→ **Stated goal**: Below is a listing; write it out exactly and drop any images from it.

→ **Information shown**:

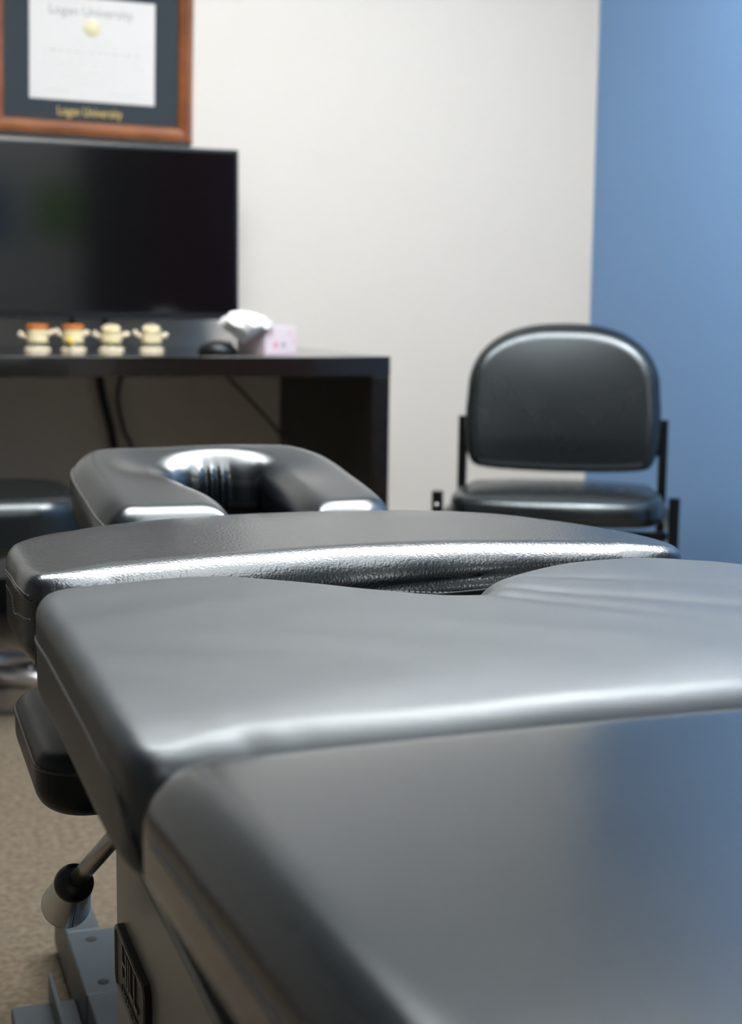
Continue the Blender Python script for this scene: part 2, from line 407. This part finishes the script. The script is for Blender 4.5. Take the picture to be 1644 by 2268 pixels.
# -- head cushion: horseshoe with a face slot, tipped up at its far end
def head_plane(x, y): return .17 * (y - 1.60)
hd = [(.245, 1.64), (.262, 1.598), (.33, 1.590), (.50, 1.590), (.565, 1.598), (.590, 1.64), (.588, 1.74), (.578, 1.83), (.545, 1.885), (.49, 1.90), (.40, 1.90), (.31, 1.90), (.262, 1.882), (.240, 1.83), (.240, 1.73)]
o_hd = catmull(hd, 8)
sl = [(.400, 1.50), (.478, 1.50), (.474, 1.65), (.474, 1.72), (.474, 1.79), (.466, 1.815), (.430, 1.822), (.382, 1.815), (.364, 1.79), (.374, 1.72), (.396, 1.65)]
o_sl = catmull(sl, 8)
def d2_head(x, y):
    a = polydist(x, y, o_hd); b = -polydist(x, y, o_sl); k = .010
    h = np.clip(.5 + .5 * (a - b) / k, 0, 1)
    return b + (a - b) * h + k * h * (1 - h)
def top_head(x, y):
    t = -.010 * np.exp(-((x - .335) / .045) ** 2 - ((y - 1.80) / .06) ** 2) - .008 * np.exp(-((x - .500) / .040) ** 2 - ((y - 1.77) / .07) ** 2)
    t = t - .007 * np.exp(-((x - .422) / .045) ** 2 - ((y - 1.832) / .018) ** 2)
    return t
def crinkle(x, y):
    return .004 * np.sin(x * 300 + 2 * np.sin(x * 90)) * np.exp(-((y - 1.815) / .016) ** 2) * np.exp(-((x - .42) / .035) ** 2)
_fh = pad_field(None, .583, .656, .036, lambda x, y: top_head(x, y) + .15 * crinkle(x, y), head_plane, rb=.012, d2f=lambda x, y: d2_head(x, y) + crinkle(x, y))
f_hd = lambda x, y, z, d2=None: _fh(x, y, z)
hdc = obj('head_cushion', nets(f_hd, (.235, 1.58, .57), (.60, 1.91, .715), .004), VINYL_FAR, T, True)
sp = line([(.232, 1.86, .683), (.230, 1.80, .672), (.232, 1.72, .659), (.236, 1.64, .645), (.25, 1.60, .636)], 14)
obj('seam', seam(f_hd, sp, .0015), mat('grey_piping', (.10, .105, .11), .35), hdc, True, 'grey piping along the left edge')
# -- underframe
bm = bmesh.new()
for a, b, xa, xb in ((-.58, .67, .18, .68), (.72, 1.10, .18, .68), (1.235, 1.50, .19, .67)): box(bm, xa, xb, a, b, .572, .5975 if b < .7 else .589, bev=.003)
box(bm, .30, .53, .55, 1.62, .53, .573, bev=.004)
obj('underframe', bm, DARKF, T)
bm = bmesh.new()
for x in (.33, .50): tube(bm, [(x, 1.35, .545), (x, 1.60, .560), (x, 1.80, .594)], .009, 12)
obj('dark_slot_backing', nbox(.27, .56, 1.60, 1.87, .572, .578, mx=Matrix.Translation((0, 1.6, .578)) @ Matrix.Rotation(math.atan(.17), 4, 'X') @ Matrix.Translation((0, -1.6, -.578))), DARKF, T)  # dark sheet added below the face slot so the opening stays black
obj('headrest_rail', bm, CHROME_B, T, True)
# -- dropped armrest pad
o_ar = rrect(.132, .330, 1.222, 1.475, .045)
f_ar = pad_field(o_ar, .444, .498, .014, lambda x, y: .003 * (1 - ((x - .22) / .1) ** 2) + 0 * y, lambda x, y: .02 * (y - 1.2), rb=.022)
ar = obj('armrest', nets(f_ar, (.12, 1.19, .43), (.34, 1.57, .51), .004, o_ar), VINYL_ARM, T, True)
sp = line([(.124, 1.45, .494), (.124, 1.40, .492), (.124, 1.28, .488), (.134, 1.235, .487), (.18, 1.215, .487), (.27, 1.215, .487)], 14)
obj('seam', seam(f_ar, sp, .0015), PIPING, ar, True)
for q in ([(.24, 1.42, .45), (.27, 1.42, .47), (.33, 1.42, .555)], [(.24, 1.30, .45), (.33, 1.30, .555)]):
    obj('armrest_bracket', ntube(q, .010, 10), STEELB, T, True)
# -- cabinet
cb = nbox(.200, .66, -.42, 1.262, .085, .430, bev=.006, seg=3)
cab = obj('cabinet', cb, ENAMEL, T, True)
mod = cab.modifiers.new('wn', 'WEIGHTED_NORMAL'); mod.keep_sharp = True
obj('lift_column', nbox(.31, .52, .0, 1.10, .43, .535, bev=.01), DARKF, T)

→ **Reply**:
Continue the Blender Python script for this scene: part 2, from line 407. This part finishes the script. The script is for Blender 4.5. Take the picture to be 1644 by 2268 pixels.
# -- head cushion: horseshoe with a face slot, tipped up at its far end
def head_plane(x, y): return .17 * (y - 1.60)
hd = [(.245, 1.64), (.262, 1.598), (.33, 1.590), (.50, 1.590), (.565, 1.598), (.590, 1.64), (.588, 1.74), (.578, 1.83), (.545, 1.885), (.49, 1.90), (.40, 1.90), (.31, 1.90), (.262, 1.882), (.240, 1.83), (.240, 1.73)]
o_hd = catmull(hd, 8)
sl = [(.400, 1.50), (.478, 1.50), (.474, 1.65), (.474, 1.72), (.474, 1.79), (.466, 1.815), (.430, 1.822), (.382, 1.815), (.364, 1.79), (.374, 1.72), (.396, 1.65)]
o_sl = catmull(sl, 8)
def d2_head(x, y):
    a = polydist(x, y, o_hd); b = -polydist(x, y, o_sl); k = .010
    h = np.clip(.5 + .5 * (a - b) / k, 0, 1)
    return b + (a - b) * h + k * h * (1 - h)
def top_head(x, y):
    t = -.010 * np.exp(-((x - .335) / .045) ** 2 - ((y - 1.80) / .06) ** 2) - .008 * np.exp(-((x - .500) / .040) ** 2 - ((y - 1.77) / .07) ** 2)
    t = t - .007 * np.exp(-((x - .422) / .045) ** 2 - ((y - 1.832) / .018) ** 2)
    return t
def crinkle(x, y):
    return .004 * np.sin(x * 300 + 2 * np.sin(x * 90)) * np.exp(-((y - 1.815) / .016) ** 2) * np.exp(-((x - .42) / .035) ** 2)
_fh = pad_field(None, .583, .656, .036, lambda x, y: top_head(x, y) + .15 * crinkle(x, y), head_plane, rb=.012, d2f=lambda x, y: d2_head(x, y) + crinkle(x, y))
f_hd = lambda x, y, z, d2=None: _fh(x, y, z)
hdc = obj('head_cushion', nets(f_hd, (.235, 1.58, .57), (.60, 1.91, .715), .004), VINYL_FAR, T, True)
sp = line([(.232, 1.86, .683), (.230, 1.80, .672), (.232, 1.72, .659), (.236, 1.64, .645), (.25, 1.60, .636)], 14)
obj('seam', seam(f_hd, sp, .0015), mat('grey_piping', (.10, .105, .11), .35), hdc, True, 'grey piping along the left edge')
# -- underframe
bm = bmesh.new()
for a, b, xa, xb in ((-.58, .67, .18, .68), (.72, 1.10, .18, .68), (1.235, 1.50, .19, .67)): box(bm, xa, xb, a, b, .572, .5975 if b < .7 else .589, bev=.003)
box(bm, .30, .53, .55, 1.62, .53, .573, bev=.004)
obj('underframe', bm, DARKF, T)
bm = bmesh.new()
for x in (.33, .50): tube(bm, [(x, 1.35, .545), (x, 1.60, .560), (x, 1.80, .594)], .009, 12)
obj('dark_slot_backing', nbox(.27, .56, 1.60, 1.87, .572, .578, mx=Matrix.Translation((0, 1.6, .578)) @ Matrix.Rotation(math.atan(.17), 4, 'X') @ Matrix.Translation((0, -1.6, -.578))), DARKF, T)  # dark sheet added below the face slot so the opening stays black
obj('headrest_rail', bm, CHROME_B, T, True)
# -- dropped armrest pad
o_ar = rrect(.132, .330, 1.222, 1.475, .045)
f_ar = pad_field(o_ar, .444, .498, .014, lambda x, y: .003 * (1 - ((x - .22) / .1) ** 2) + 0 * y, lambda x, y: .02 * (y - 1.2), rb=.022)
ar = obj('armrest', nets(f_ar, (.12, 1.19, .43), (.34, 1.57, .51), .004, o_ar), VINYL_ARM, T, True)
sp = line([(.124, 1.45, .494), (.124, 1.40, .492), (.124, 1.28, .488), (.134, 1.235, .487), (.18, 1.215, .487), (.27, 1.215, .487)], 14)
obj('seam', seam(f_ar, sp, .0015), PIPING, ar, True)
for q in ([(.24, 1.42, .45), (.27, 1.42, .47), (.33, 1.42, .555)], [(.24, 1.30, .45), (.33, 1.30, .555)]):
    obj('armrest_bracket', ntube(q, .010, 10), STEELB, T, True)
# -- cabinet
cb = nbox(.200, .66, -.42, 1.262, .085, .430, bev=.006, seg=3)
cab = obj('cabinet', cb, ENAMEL, T, True)
mod = cab.modifiers.new('wn', 'WEIGHTED_NORMAL'); mod.keep_sharp = True
obj('lift_column', nbox(.31, .52, .0, 1.10, .43, .535, bev=.01), DARKF, T)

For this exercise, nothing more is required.